Blob Fees: Cheaper and More Predictable Rollup Costs

The next piece is the blob fee market.

Post-Dencun, blob pricing had some awkward behaviour. Blob fees could sit near zero for long periods even when the execution layer was busy, then jump sharply when demand spiked. That made economic planning tricky and encouraged designs that implicitly assumed “DA is practically free” in the long run.

Fusaka changes this by tying blob fees more tightly to overall network conditions, so they cannot stay unrealistically low while the chain is congested. It pairs that with higher blob capacity from PeerDAS, so extra demand can be met by more supply rather than only by higher prices.

For zkRollups and their users, the effect is:

• Lower average DA cost per unit of data as capacity increases.
• More stable and predictable blob fees, so rollup fees are less prone to weird edge-case behaviour.
• A better environment for high-frequency use cases - payments, trading, gaming, agent traffic - where per-transaction L1 DA cost really matters.

From a user perspective, you mostly see this as L2 transactions trending cheaper and fee spikes becoming less extreme.

More Execution Room for Rollup Infrastructure

zkRollups also depend on Ethereum for on-chain components:

• Bridges and deposit/withdrawal logic.
• Proof verification contracts.
• Cross-rollup messaging hubs and shared sequencers.

Fusaka increases the overall block gas limit, giving more total computation per block, but introduces hard caps on gas per transaction and on encoded block size. This combination gives more space for all the settlement, bridge, and coordination logic rollups need, whilst preventing single oversized transactions or pathological blocks from monopolising resources or breaking block propagation.

The base layer becomes a more capable hub for many rollups to share, without sacrificing the property that a regular machine can still run a validating node.

Proposer Lookahead and UX

Fusaka also improves deterministic visibility into upcoming block proposers.

With clearer proposer lookahead, Rollups and shared sequencers can better plan when they post blobs and settlement transactions. They can also design stronger preconfirmation schemes, where users get early, Ethereum-aligned assurances about inclusion.

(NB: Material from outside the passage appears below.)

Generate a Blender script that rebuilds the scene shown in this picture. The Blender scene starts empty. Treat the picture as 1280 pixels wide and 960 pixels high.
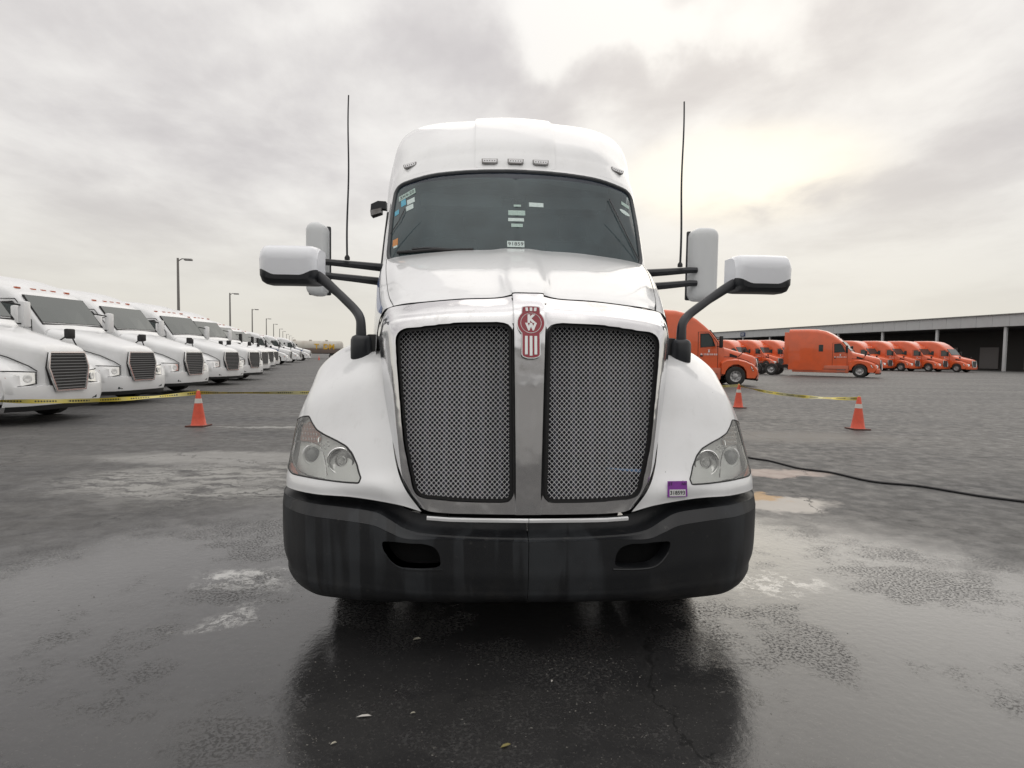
import bpy, bmesh, math, random
import numpy as np
from mathutils import Vector, Matrix
from mathutils.geometry import delaunay_2d_cdt
R = math.radians
random.seed(7)
S = bpy.context.scene
COL = S.collection

# ------------------------------------------------------------------ camera
F = 721.0
CAM = np.array([-0.21, -2.676, 1.5])
YAW, PITCH, ROLL = R(2.55), R(3.0), R(-0.82)
def ray(px, py):
    r, s, d = (px-640)/F, (480-py)/F, 1.0
    x = r*math.cos(ROLL)+s*math.sin(ROLL); u = -r*math.sin(ROLL)+s*math.cos(ROLL)
    y = d*math.cos(PITCH)+u*math.sin(PITCH); z = -d*math.sin(PITCH)+u*math.cos(PITCH)
    return np.array([x*math.cos(YAW)+y*math.sin(YAW), -x*math.sin(YAW)+y*math.cos(YAW), z])
def proj(P):
    P = np.atleast_2d(P); X = P[:, 0]-CAM[0]; Y = P[:, 1]-CAM[1]; Z = P[:, 2]-CAM[2]
    x = X*math.cos(YAW)-Y*math.sin(YAW); y = X*math.sin(YAW)+Y*math.cos(YAW)
    d = y*math.cos(PITCH)-Z*math.sin(PITCH); u = Z*math.cos(PITCH)+y*math.sin(PITCH)
    r = x*math.cos(ROLL)-u*math.sin(ROLL); s = x*math.sin(ROLL)+u*math.cos(ROLL)
    return np.stack([640+F*r/d, 480-F*s/d], -1)
def at(px, py, Y):
    d = ray(px, py); return CAM + d*((Y-CAM[1])/d[1])
def ground(px, py):
    d = ray(px, py); return CAM + d*(-CAM[2]/d[2])
def far(px, D):
    """ground point seen in column px at distance D along the view"""
    xc = (px-640)/F*D
    return (CAM[0]+xc*math.cos(YAW)+D*math.sin(YAW), CAM[1]-xc*math.sin(YAW)+D*math.cos(YAW), 0.0)

cam_d = bpy.data.cameras.new('camera'); cam = bpy.data.objects.new('camera', cam_d); COL.objects.link(cam)
fw, rt = Vector(ray(640, 480)), Vector(ray(641, 480)-ray(640, 480)).normalized()
up = rt.cross(fw).normalized()
m = Matrix((rt, up, -fw)).transposed().to_4x4(); m.translation = Vector(CAM)
cam.matrix_world = m
cam_d.sensor_width = 36; cam_d.lens = 36*F/1280
cam_d.clip_start = 0.05; cam_d.clip_end = 5000
S.camera = cam

# ------------------------------------------------------------------ world, sun, exposure
S.view_settings.view_transform = 'Standard'; S.view_settings.look = 'None'
S.view_settings.gamma = 1; S.view_settings.exposure = 0.05
GLOW = Vector(ray(928, 222)).normalized()
w = bpy.data.worlds.new('World'); S.world = w; w.use_nodes = True
nt = w.node_tree; nt.nodes.clear()
class G:
    """tiny node helper"""
    def __init__(s, nt): s.nt = nt
    def n(s, t, **k):
        o = s.nt.nodes.new(t)
        for a, b in k.items():
            if a in o.inputs.keys() and not hasattr(type(o), a): s.put(o.inputs[a], b)
            else: setattr(o, a, b)
        return o
    def put(s, sock, v):
        if isinstance(v, bpy.types.NodeSocket): s.nt.links.new(v, sock)
        else: sock.default_value = v
    def math(s, op, a, b=0.0, c=0.0, clamp=False):
        o = s.nt.nodes.new('ShaderNodeMath'); o.operation = op; o.use_clamp = clamp
        s.put(o.inputs[0], a); s.put(o.inputs[1], b); s.put(o.inputs[2], c); return o.outputs[0]
    def vmath(s, op, a, b=(0, 0, 0)):
        o = s.nt.nodes.new('ShaderNodeVectorMath'); o.operation = op
        s.put(o.inputs[0], a)
        if op == 'SCALE': s.put(o.inputs['Scale'], b)
        else: s.put(o.inputs[1], b)
        return o.outputs['Value'] if op in ('LENGTH', 'DOT_PRODUCT', 'DISTANCE') else o.outputs[0]
    def noise(s, vec, scale, detail=4, rough=.55, dist=0.0):
        o = s.nt.nodes.new('ShaderNodeTexNoise'); s.put(o.inputs['Vector'], vec)
        o.inputs['Scale'].default_value = scale; o.inputs['Detail'].default_value = detail
        o.inputs['Roughness'].default_value = rough; o.inputs['Distortion'].default_value = dist
        return o.outputs['Fac']
    def ramp(s, f, a, b, lo=0.0, hi=1.0, smooth=True):
        o = s.nt.nodes.new('ShaderNodeMapRange'); o.interpolation_type = 'SMOOTHSTEP' if smooth else 'LINEAR'
        s.put(o.inputs[0], f); s.put(o.inputs[1], a); s.put(o.inputs[2], b); s.put(o.inputs[3], lo); s.put(o.inputs[4], hi)
        return o.outputs[0]
    def mix(s, f, a, b, mode='MIX'):
        o = s.nt.nodes.new('ShaderNodeMix'); o.data_type = 'RGBA'; o.blend_type = mode
        s.put(o.inputs[0], f)
        for i, v in ((6, a), (7, b)):
            s.put(o.inputs[i], v if isinstance(v, bpy.types.NodeSocket) else (*v, 1) if len(v) == 3 else v)
        return o.outputs[2]
    def mapping(s, vec, scale=(1, 1, 1), loc=(0, 0, 0), rot=(0, 0, 0)):
        o = s.nt.nodes.new('ShaderNodeMapping'); s.put(o.inputs[0], vec)
        o.inputs['Scale'].default_value = scale; o.inputs['Location'].default_value = loc; o.inputs['Rotation'].default_value = rot
        return o.outputs[0]
g = G(nt)
tc = g.n('ShaderNodeTexCoord').outputs['Generated']
sep = g.n('ShaderNodeSeparateXYZ'); nt.links.new(tc, sep.inputs[0])
z = g.math('MAXIMUM', sep.outputs[2], 0.0)
den = g.math('ADD', z, 0.16)
cx = g.math('DIVIDE', sep.outputs[0], den); cy = g.math('DIVIDE', sep.outputs[1], den)
cv = g.n('ShaderNodeCombineXYZ'); nt.links.new(cx, cv.inputs[0]); nt.links.new(cy, cv.inputs[1])
big = g.noise(g.mapping(cv.outputs[0], (1, .75, 1), (2.1, .6, 0)), 0.8, 5, .52, .25)
small = g.noise(g.mapping(cv.outputs[0], (1, .8, 1), (7, 3, 2)), 2.6, 6, .6, .2)
cl = g.math('ADD', g.math('MULTIPLY', big, .7), g.math('MULTIPLY', small, .3))
# big banks and breaks in the cloud deck, ragged by the same noise
nzc = g.n('ShaderNodeTexNoise'); nzc.inputs['Scale'].default_value = 3.2; nzc.inputs['Detail'].default_value = 6; g.put(nzc.inputs['Vector'], tc)
rag = g.vmath('ADD', tc, g.vmath('SCALE', g.vmath('SUBTRACT', nzc.outputs['Color'], (.5, .5, .5)), .42))
for px, py, rx, rz, am in ((860, 95, .30, .085, -.16), (745, 25, .13, .05, .16), (860, 12, .14, .04, .10), (330, 40, .30, .08, .07), (430, 95, .25, .04, -.05), (960, 270, .22, .035, -.07), (600, 60, .12, .05, -.06), (300, 170, .3, .07, .05)):
    c_ = Vector(ray(px, py)).normalized()
    q_ = g.vmath('LENGTH', g.mapping(g.vmath('SUBTRACT', rag, tuple(c_)), (1/rx, 1/rx, 1/rz)))
    cl = g.math('ADD', cl, g.math('MULTIPLY', g.ramp(q_, 1.5, .2), am))
f1 = g.ramp(cl, .34, .60)
cloud = g.mix(f1, (.605, .575, .572), (.93, .905, .87))
# veil near the horizon: thin warm haze
hz = g.ramp(z, 0.0, .30)
cloud = g.mix(hz, (.76, .73, .66), cloud)
# thin place in the cloud where the sun stands behind it
ge = g.vmath('LENGTH', g.mapping(g.vmath('SUBTRACT', tc, tuple(GLOW)), (1, 1, 2.6)))
dt = g.vmath('DOT_PRODUCT', tc, tuple(GLOW))
gl = g.math('MULTIPLY', g.ramp(ge, .24, .02), g.ramp(cl, .30, .50))
gl2 = g.math('MULTIPLY', g.ramp(dt, .90, 1.0), .13)
cloud = g.mix(g.math('ADD', gl, gl2, clamp=True), cloud, (1.25, 1.14, .92))
# overcast skies brighten towards the zenith
zen = g.math('ADD', 1.0, g.math('MULTIPLY', g.math('POWER', z, 3.5), 1.0))
cloud = g.mix(1.0, cloud, g.n('ShaderNodeCombineXYZ', X=zen, Y=zen, Z=zen).outputs[0], 'MULTIPLY')
sky = g.n('ShaderNodeTexSky'); sky.sky_type = 'NISHITA'; sky.sun_disc = False
SUN_EL = R(35); SUN_AZ = math.atan2(GLOW.x, GLOW.y)
sky.sun_elevation = SUN_EL; sky.sun_rotation = SUN_AZ
bg1 = g.n('ShaderNodeBackground', Color=sky.outputs[0], Strength=0.05)
bg2 = g.n('ShaderNodeBackground', Color=cloud, Strength=1.0)
ms = g.n('ShaderNodeMixShader'); ms.inputs[0].default_value = .93
nt.links.new(bg1.outputs[0], ms.inputs[1]); nt.links.new(bg2.outputs[0], ms.inputs[2])
out = g.n('ShaderNodeOutputWorld'); nt.links.new(ms.outputs[0], out.inputs[0])

sun_d = bpy.data.lights.new('sun', 'SUN'); sun_d.energy = 0.5; sun_d.angle = R(60); sun_d.color = (1, .95, .86)
sun = bpy.data.objects.new('sun', sun_d); COL.objects.link(sun)
sd = Vector((math.sin(SUN_AZ)*math.cos(SUN_EL), math.cos(SUN_AZ)*math.cos(SUN_EL), math.sin(SUN_EL)))
sun.rotation_euler = sd.to_track_quat('Z', 'Y').to_euler()

# ------------------------------------------------------------------ materials
MATS = {}
def mat(name, base, rough=.5, metal=0.0, coat=0.0, spec=.5, noise=None, bump=None, fn=None, coat_rough=.04):
    m = bpy.data.materials.new(name); m.use_nodes = True
    b = m.node_tree.nodes['Principled BSDF']; g = G(m.node_tree)
    b.inputs['Base Color'].default_value = (*base, 1); b.inputs['Roughness'].default_value = rough
    b.inputs['Metallic'].default_value = metal; b.inputs['Coat Weight'].default_value = coat
    b.inputs['Coat Roughness'].default_value = coat_rough
    b.inputs['Specular IOR Level'].default_value = spec
    tc = g.n('ShaderNodeTexCoord').outputs['Object']
    if noise:   # scale, amount, (second colour)
        f = g.ramp(g.noise(tc, noise[0], 6, .6), .35, .7)
        g.put(b.inputs['Base Color'], g.mix(g.math('MULTIPLY', f, noise[1]), base, noise[2]))
    if bump:
        bp = g.n('ShaderNodeBump', Strength=bump[1], Distance=bump[2] if len(bump) > 2 else .01)
        g.put(bp.inputs['Height'], g.noise(tc, bump[0], 4)); m.node_tree.links.new(bp.outputs[0], b.inputs['Normal'])
    if fn: fn(g, b, tc)
    MATS[name] = m
    return m
def paint_fn(c, dirt):
    def fn(g, b, tc):
        n = g.ramp(g.noise(tc, 3.0, 6, .65), .45, .8)
        col = g.mix(g.math('MULTIPLY', n, dirt), c, (c[0]*.62, c[1]*.6, c[2]*.56))
        # stone chips
        v = g.n('ShaderNodeTexVoronoi'); v.inputs['Scale'].default_value = 14; g.put(v.inputs['Vector'], tc)
        v.inputs['Randomness'].default_value = 1
        spot = g.math('LESS_THAN', v.outputs['Distance'], .028)
        keep = g.math('GREATER_THAN', g.n('ShaderNodeSeparateColor', Color=v.outputs['Color']).outputs[0], .8)
        col = g.mix(g.math('MULTIPLY', spot, keep), col, (.08, .07, .06))
        # faint run-off streaks
        st = g.noise(g.mapping(tc, (30, 30, 1.2)), 1, 3, .5)
        col = g.mix(g.math('MULTIPLY', g.ramp(st, .58, .8), dirt*.6), col, (c[0]*.5, c[1]*.5, c[2]*.47))
        g.put(b.inputs['Base Color'], col)
        g.put(b.inputs['Roughness'], g.ramp(n, 0, 1, .3, .5))
        bp = g.n('ShaderNodeBump', Strength=.04, Distance=.01); g.put(bp.inputs['Height'], g.noise(tc, 5, 2))
        g.nt.links.new(bp.outputs[0], b.inputs['Coat Normal'])
    return fn
WHITE = mat('white_paint', (.82, .83, .84), .35, coat=.8, coat_rough=.06, fn=paint_fn((.82, .83, .84), .22))
BGWHITE = mat('white_fleet_paint', (.8, .81, .82), .35, coat=.6, noise=(1.5, .3, (.6, .6, .58)))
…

For users, the technical details are abstracted away. The tangible outcomes are fewer surprises around delayed inclusion or occasional rollbacks and smoother UX for applications that advertise fast, but still Ethereum-secured, finality on L2.

Why This Is Good for Ethereum and zkRollups

At the network level, Fusaka pushes Ethereum deeper into its rollup-centric roadmap in a controlled way:

• It scales the resource rollups need most - data availability - without centralising nodes.
• It makes the fee market for that resource more rational and more closely linked to real demand.
• It increases total execution capacity while enforcing hard limits that protect safety and decentralisation.
• It provides better coordination hooks for rollups to align UX with Ethereum’s consensus.

For zkRollups specifically, one of the hardest fundamental constraints is relaxed. DA on Ethereum becomes less of a fixed ceiling and more of a scalable resource. The limiting factors shift back toward where they belong: proving performance, aggregation, and product design.

For everyone else - the people just trying to use Ethereum through L2s - the implication is this: zkRollups get more headroom to grow, fees have more room to fall, and Ethereum stays credibly decentralised while it happens.